A televisão, um livro ou documentários são formas de reviver a História e quanto mais pudermos fazer isso, em qualquer meio, mais fácil se torna se relacionar com as pessoas que vivenciaram isso na época. Porque quando você lê em um livro didático ou apenas lê uma manchete, se torna impossível entender como foi.
Quando você coloca isso em uma família de cinco irmãos e vê através dos olhos deles. Se nossos personagens não vissem ou vivenciassem algum tipo de violência, não mostraríamos na câmera. Só mostramos o que nossa família vivenciou.

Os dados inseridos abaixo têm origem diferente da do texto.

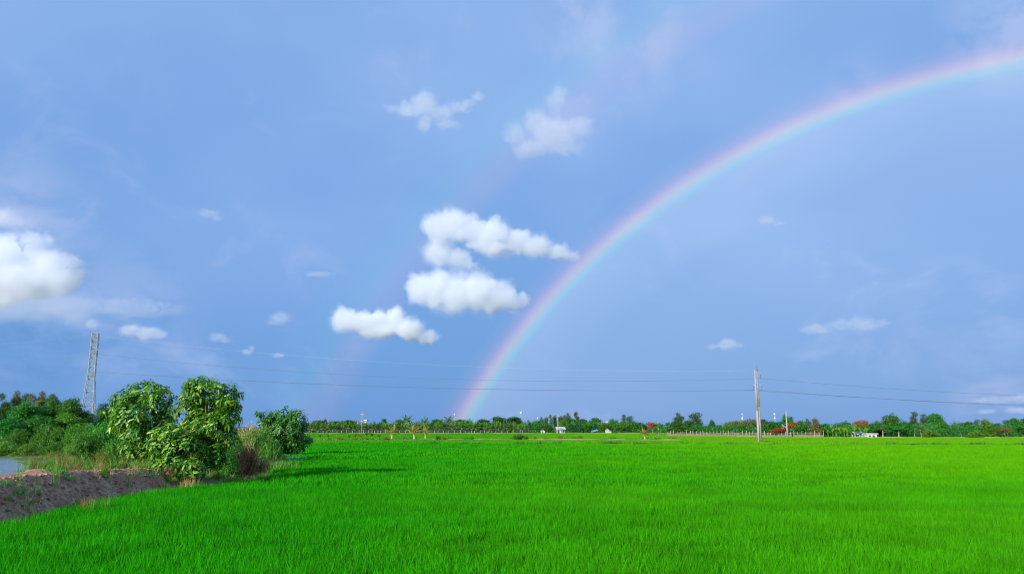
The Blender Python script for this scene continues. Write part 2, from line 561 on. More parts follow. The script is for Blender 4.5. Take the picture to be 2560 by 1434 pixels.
def bank_z(x, y):
    d = edge_x(y) - x + .35 * smooth_noise(x, y, .55, 3.1) + .12 * smooth_noise(x, y, 1.9, 7.7)
    crest = float(np.interp(y, [0, 20, 26, 32, 34.6, 36.5, 42, 60, 80], [1.45, 1.34, 1.30, 1.20, 1.05, .36, .30, .32, .4]))
    crest += .10 * smooth_noise(x, y, .3, 9.0)
    t = min(max(d / 1.75, 0.0), 1.0)
    z = -.12 + (crest + .12) * (t * t * (3 - 2 * t) * .45 + t * .55)
    rough = .03 * smooth_noise(x, y, 3.6, 1.3) + .032 * smooth_noise(x, y, 7.5, 5.3) + .03 * smooth_noise(x, y, 14.0, 2.2)
    z += rough * min(1.0, max(0.0, (1.25 - abs(t - .5) * 1.2)))
    # pond basin
    py = min(max((y - 14.0) / 2.5, 0), 1) * min(max((67 - y) / 3.0, 0), 1)
    xp = float(np.interp(y, [14, 20, 25, 28, 30, 34, 41, 52, 63], [-17.2, -17.3, -17.4, -17.7, -18.4, -20.9, -25.2, -32, -40]))
    pxx = min(max((xp - x + .5 * smooth_noise(x, y, .3, 4.0)) / 1.6, 0), 1)
    f = py * pxx
    return z * (1 - f) + (-.5) * f


S = 40000.0
gm = MB(); gm.add([(-S, -S, 0), (S, -S, 0), (S, S, 0), (-S, S, 0)], [(0, 1, 2, 3)])
tag(gm.build('paddy_ground', M['ground']), kind='structure')

xs = np.concatenate([np.arange(-12.0, -18.0, -.09), np.arange(-18.0, -42.0, -.35), np.arange(-42.0, -90.1, -2.0)])
ys = np.concatenate([np.arange(6, 46, .13), np.arange(46, 70, .4), np.arange(70, 135, 2.0)])
BV = np.array([(x, y, bank_z(x, y)) for y in ys for x in xs])
nx = len(xs)
ii, jj = np.meshgrid(np.arange(len(ys) - 1), np.arange(nx - 1), indexing='ij')
a = (ii * nx + jj).ravel()
BF = np.stack([a, a + nx, a + nx + 1, a + 1], 1)[:, ::-1]
bank = link('earth_bank', np_mesh('earth_bank', BV, BF[:, ::-1], M['soil'], smooth=False))
tag(bank, kind='structure')
# low rise the orchard behind the pond stands on is the same sheet; pond water inside it
wm = MB(); wm.add([(-89, 13, .30), (-17.0, 13, .30), (-17.0, 69, .30), (-89, 69, .30)], [(0, 1, 2, 3)])
tag(wm.build('pond_water', M['water']), kind='structure')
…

Essa história não só traz entendimento do que pode acontecer quando paramos de nos ver como seres humanos, mas também nos traz esperança e um senso de humanidade, essa fé na humanidade da qual falamos, e que eu acho que é disso que o mundo mais precisa agora. Tanto o livro quanto a série me trouxeram uma compreensão maior e um senso mais profundo de empatia e acho que se todos nós pudéssemos tirar um pouco disso, ficaria feliz.
CLAUDIA: No seu site, você é muito, muito generosa com dicas sobre como as pessoas incentivam as pessoas a fazerem pesquisas sobre seus antepassados. Que dicas daria para quem quer se aventurar pelo mesmo caminho?
GEORGIA: Direciono as pessoas para o meu site, www.georgiaHunterauthor.com onde tem dicas de pesquisa e há links para diferentes bancos de dados. Porque, por mais que eu estivesse aprendendo com meus parentes só tive o luxo de falar com uma pessoa, Felicia, que ainda estava viva e com memórias em primeira mão. Todos os outros estavam apenas compartilhando histórias de família que tinham sido passadas, por isso vale fazer as pesquisas externas.
Mas comece a fazer perguntas, você nunca sabe qual tia ou tio pode ter ouvido uma história dos seus bisavós, sabe, ou de um avô ou uma tia-avó ou um tio-avô. Crie uma linha do tempo e escreva um ensaio, um blog, para que a informação esteja lá para as gerações futuras. Não se preocupe tanto com o conteúdo, com o formato que terá, conte de uma forma que pareça verdadeira para você, sua família e seu coração, e o resto se encaixará. É um processo assustador, mas também é gratificante. Vale a pena o esforço.